Of course, a politician lying about his background is not unprecedented. Some may say, too, that Sandy isn’t worth this much ink. But there is a deeper issue here, in that Sandy well reflects many today — especially many younger Americans.

That is, we live in the most prosperous age in man’s history. To paraphrase comedian/commentator Bill Maher, “We’re the only country that has fat poor people.” Despite this, many Americans feel they deserve more; they act as if they’ve been denied their birthright.

Just consider income expectations. “Gen Z [age range: approximately 13-28] thinks they need a $587,797 yearly pay to be successful while Boomers would settle for $99,874 a year,” wrote the New York Post last year, reporting on a study.

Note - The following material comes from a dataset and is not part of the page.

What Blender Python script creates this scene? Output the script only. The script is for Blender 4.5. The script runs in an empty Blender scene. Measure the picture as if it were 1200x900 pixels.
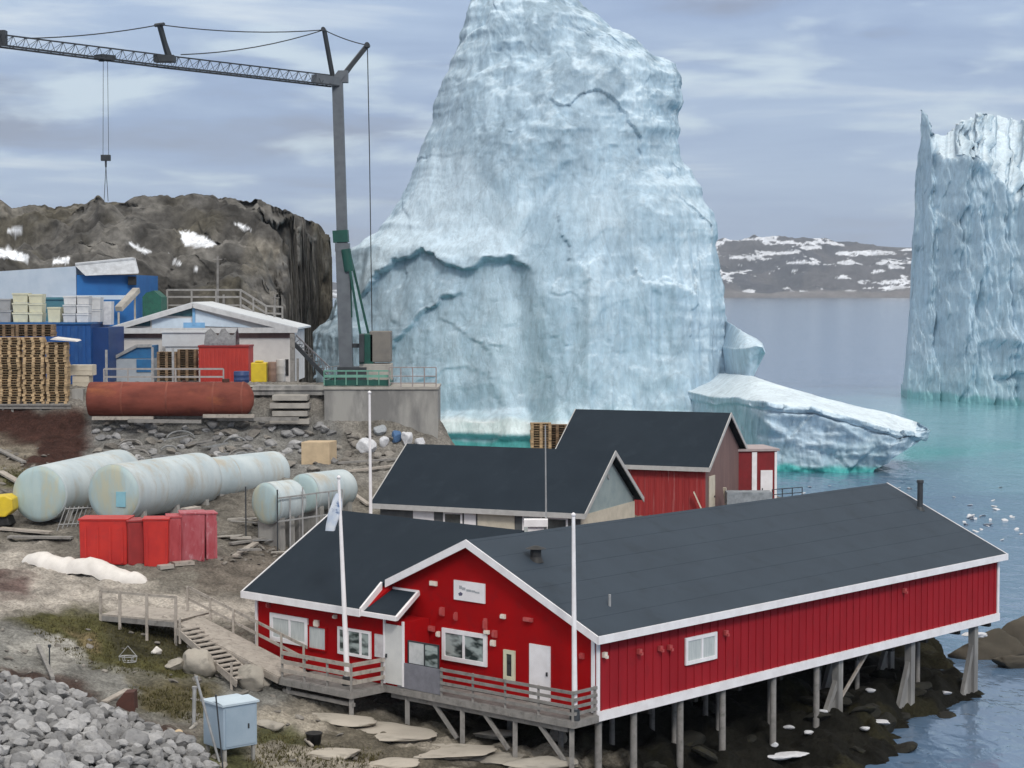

Of course, we’d all love to command such an income. But since per capita earnings in the U.S. are just $63,214, most Gen Z’ers won’t achieve what they fancy “success.” This inevitably will lead to disappointment, and often anger, at a system that “denies you success.” And such people can be easy prey for socialist demagogues’ false promises.

This is what happens when you see the glass as half empty, too, counting your “curses” and not blessings.

In truth, though, the blessings are many. Man’s historical default was grinding poverty — until the Industrial Revolution and healthy market systems created a wealth explosion. The short video below, portraying 19th-century tenement life, illustrates that default somewhat.

Ironically, too, the rugged souls portrayed above had it better than some. Just consider the hapless people who, enduring the Irish Potato Famine (1845-’49), fled to the U.S. for a better life.

Sadly, though, the wealth-creation engine can easily be destroyed, as socialist entities have proven for a century now. Thus did British author W. Somerset Maugham warn:

If a nation values anything more than freedom, it will lose its freedom; and the irony of it is that if it is comfort or money that it values more, it will lose that too.

The wise will heed those words — and tell Sandy to go pound sand.